Just tail displays the log file to the end and quits. tail -f shows
the log continuously
ctrl-c ends tail -f on all Un*x machines I've been on...
-f Follow. If the input-file is not a pipe, the pro-
gram does not terminate after the line of the
input-file has been copied, but enters an endless
loop, wherein it sleeps for a second and then
attempts to read and copy further records from the
input-file. Thus it can be used to monitor the
growth of a file that is being written by some
other process.
Thanks
Rohan
Does ^C end any command? Try `sleep 10'. You may have a different
interrupt character.
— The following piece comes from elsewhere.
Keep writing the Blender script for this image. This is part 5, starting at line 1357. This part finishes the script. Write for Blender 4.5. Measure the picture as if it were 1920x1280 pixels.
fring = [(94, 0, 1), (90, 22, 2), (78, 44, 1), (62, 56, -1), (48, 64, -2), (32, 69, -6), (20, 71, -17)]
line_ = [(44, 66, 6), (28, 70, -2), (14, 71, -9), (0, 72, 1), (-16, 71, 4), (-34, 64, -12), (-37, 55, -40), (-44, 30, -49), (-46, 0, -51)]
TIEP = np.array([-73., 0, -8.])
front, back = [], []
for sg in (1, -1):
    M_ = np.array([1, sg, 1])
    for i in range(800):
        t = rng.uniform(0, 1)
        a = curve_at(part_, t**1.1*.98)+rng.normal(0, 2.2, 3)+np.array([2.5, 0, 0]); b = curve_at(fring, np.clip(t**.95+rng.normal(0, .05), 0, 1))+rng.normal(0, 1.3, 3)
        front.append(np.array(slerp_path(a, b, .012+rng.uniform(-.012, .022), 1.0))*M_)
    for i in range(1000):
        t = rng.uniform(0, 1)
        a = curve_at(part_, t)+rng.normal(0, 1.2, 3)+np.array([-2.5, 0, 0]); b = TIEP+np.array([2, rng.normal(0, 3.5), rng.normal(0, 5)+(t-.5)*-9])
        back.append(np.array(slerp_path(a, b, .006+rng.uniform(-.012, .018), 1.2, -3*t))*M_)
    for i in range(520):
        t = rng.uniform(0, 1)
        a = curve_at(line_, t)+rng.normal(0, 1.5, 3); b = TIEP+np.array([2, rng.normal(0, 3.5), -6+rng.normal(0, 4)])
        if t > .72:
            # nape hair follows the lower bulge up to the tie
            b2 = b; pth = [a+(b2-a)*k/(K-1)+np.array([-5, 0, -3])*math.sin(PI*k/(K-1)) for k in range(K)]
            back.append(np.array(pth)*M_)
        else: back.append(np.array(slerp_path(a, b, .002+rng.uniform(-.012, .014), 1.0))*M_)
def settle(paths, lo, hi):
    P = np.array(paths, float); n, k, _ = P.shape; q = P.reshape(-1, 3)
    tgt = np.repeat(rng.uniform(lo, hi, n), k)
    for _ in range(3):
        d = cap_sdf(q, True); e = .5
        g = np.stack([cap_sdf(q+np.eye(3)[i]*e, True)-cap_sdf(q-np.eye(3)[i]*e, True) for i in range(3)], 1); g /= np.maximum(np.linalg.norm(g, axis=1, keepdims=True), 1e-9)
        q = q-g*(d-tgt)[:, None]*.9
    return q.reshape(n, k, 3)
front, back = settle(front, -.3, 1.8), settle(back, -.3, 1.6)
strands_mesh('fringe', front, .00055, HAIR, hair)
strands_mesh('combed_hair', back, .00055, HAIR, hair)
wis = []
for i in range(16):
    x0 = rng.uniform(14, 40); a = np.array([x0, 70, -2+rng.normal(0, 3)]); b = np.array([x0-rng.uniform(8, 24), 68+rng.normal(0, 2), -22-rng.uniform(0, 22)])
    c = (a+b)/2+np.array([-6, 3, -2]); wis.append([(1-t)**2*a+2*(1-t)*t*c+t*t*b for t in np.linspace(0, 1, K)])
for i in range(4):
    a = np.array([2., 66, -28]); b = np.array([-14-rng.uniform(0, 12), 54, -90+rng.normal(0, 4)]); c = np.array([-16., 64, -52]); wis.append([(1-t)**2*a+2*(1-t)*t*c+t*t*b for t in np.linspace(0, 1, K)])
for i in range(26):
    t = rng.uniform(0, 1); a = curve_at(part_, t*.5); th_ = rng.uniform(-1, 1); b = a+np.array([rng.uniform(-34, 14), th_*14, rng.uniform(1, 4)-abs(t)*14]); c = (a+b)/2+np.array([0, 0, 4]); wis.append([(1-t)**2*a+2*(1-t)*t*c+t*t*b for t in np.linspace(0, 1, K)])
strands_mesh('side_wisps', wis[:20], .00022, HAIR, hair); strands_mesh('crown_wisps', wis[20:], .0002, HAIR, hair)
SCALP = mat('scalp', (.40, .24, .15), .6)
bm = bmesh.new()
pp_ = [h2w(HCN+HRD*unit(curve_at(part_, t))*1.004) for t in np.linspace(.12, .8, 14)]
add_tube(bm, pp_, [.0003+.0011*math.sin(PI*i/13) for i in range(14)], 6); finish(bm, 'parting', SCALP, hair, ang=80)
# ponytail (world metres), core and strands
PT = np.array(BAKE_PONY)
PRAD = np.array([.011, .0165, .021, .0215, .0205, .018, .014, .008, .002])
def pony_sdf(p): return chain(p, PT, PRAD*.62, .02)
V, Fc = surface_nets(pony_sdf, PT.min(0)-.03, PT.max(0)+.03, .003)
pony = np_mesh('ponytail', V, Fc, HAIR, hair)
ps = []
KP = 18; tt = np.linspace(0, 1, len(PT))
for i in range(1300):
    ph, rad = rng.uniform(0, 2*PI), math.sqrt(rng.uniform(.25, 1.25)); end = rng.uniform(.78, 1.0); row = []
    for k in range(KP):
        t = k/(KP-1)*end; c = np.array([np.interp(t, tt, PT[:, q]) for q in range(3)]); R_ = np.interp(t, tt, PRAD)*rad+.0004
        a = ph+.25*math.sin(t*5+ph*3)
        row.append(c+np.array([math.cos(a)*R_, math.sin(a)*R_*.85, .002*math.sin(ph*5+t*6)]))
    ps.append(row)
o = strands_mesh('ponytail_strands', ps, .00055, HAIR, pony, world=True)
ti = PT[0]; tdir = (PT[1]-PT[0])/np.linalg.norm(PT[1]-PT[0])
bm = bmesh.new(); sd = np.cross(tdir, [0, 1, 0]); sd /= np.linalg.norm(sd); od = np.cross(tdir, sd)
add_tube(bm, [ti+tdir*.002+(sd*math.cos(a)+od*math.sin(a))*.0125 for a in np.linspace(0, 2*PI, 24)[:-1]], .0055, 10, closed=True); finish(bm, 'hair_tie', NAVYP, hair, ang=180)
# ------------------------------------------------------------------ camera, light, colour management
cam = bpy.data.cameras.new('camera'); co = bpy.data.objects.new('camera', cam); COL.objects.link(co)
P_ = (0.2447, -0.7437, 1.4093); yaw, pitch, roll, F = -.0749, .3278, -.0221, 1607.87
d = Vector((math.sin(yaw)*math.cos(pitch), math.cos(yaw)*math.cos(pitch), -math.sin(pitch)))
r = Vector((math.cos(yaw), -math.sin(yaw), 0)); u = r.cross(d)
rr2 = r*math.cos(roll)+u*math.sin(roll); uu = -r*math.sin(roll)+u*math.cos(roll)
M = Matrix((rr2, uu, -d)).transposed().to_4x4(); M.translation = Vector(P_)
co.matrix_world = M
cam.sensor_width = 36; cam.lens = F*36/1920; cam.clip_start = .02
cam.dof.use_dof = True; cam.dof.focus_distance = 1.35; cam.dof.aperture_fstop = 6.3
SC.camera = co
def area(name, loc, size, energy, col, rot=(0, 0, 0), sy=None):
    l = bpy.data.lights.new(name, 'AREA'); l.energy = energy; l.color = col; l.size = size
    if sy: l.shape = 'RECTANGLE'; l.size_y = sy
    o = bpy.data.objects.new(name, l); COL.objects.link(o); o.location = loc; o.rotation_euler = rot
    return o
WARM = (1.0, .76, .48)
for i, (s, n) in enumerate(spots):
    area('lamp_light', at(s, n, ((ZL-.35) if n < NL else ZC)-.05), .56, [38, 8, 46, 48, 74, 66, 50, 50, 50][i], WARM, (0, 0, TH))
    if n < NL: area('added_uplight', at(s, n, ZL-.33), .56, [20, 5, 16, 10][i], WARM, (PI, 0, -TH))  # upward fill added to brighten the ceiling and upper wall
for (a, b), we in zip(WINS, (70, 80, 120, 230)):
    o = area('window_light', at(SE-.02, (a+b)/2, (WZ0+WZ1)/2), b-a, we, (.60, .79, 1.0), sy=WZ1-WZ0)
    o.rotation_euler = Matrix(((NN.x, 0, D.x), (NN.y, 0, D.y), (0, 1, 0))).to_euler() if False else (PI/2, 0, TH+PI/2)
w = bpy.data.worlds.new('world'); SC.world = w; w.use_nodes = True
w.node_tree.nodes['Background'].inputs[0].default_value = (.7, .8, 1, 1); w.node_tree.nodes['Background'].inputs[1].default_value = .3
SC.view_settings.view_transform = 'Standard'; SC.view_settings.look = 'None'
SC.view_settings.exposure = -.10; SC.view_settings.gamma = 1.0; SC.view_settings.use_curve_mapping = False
Type `stty' to see how it's set.
--
-Gary Mills- -Unix Support- -U of M Academic Computing and Networking-
> I am using tail -f command.....but ctrl-c does not end
> the command. This is output of the command uname -a;
> SunOS XXXXXXXX 5.8 Generic_117350-30 sun4u sparc
> SUNW,Sun-Fire-480R
Sure it's /usr/bin/tail and not some rogue version?
Also, what does "stty -a" say that "intr" is bound to?
hth
t
If I didn't know better I'd say this sounds a lot like the 'xtail'
program, which shows status on Ctrl-C and requires a Ctrl-\ to quit.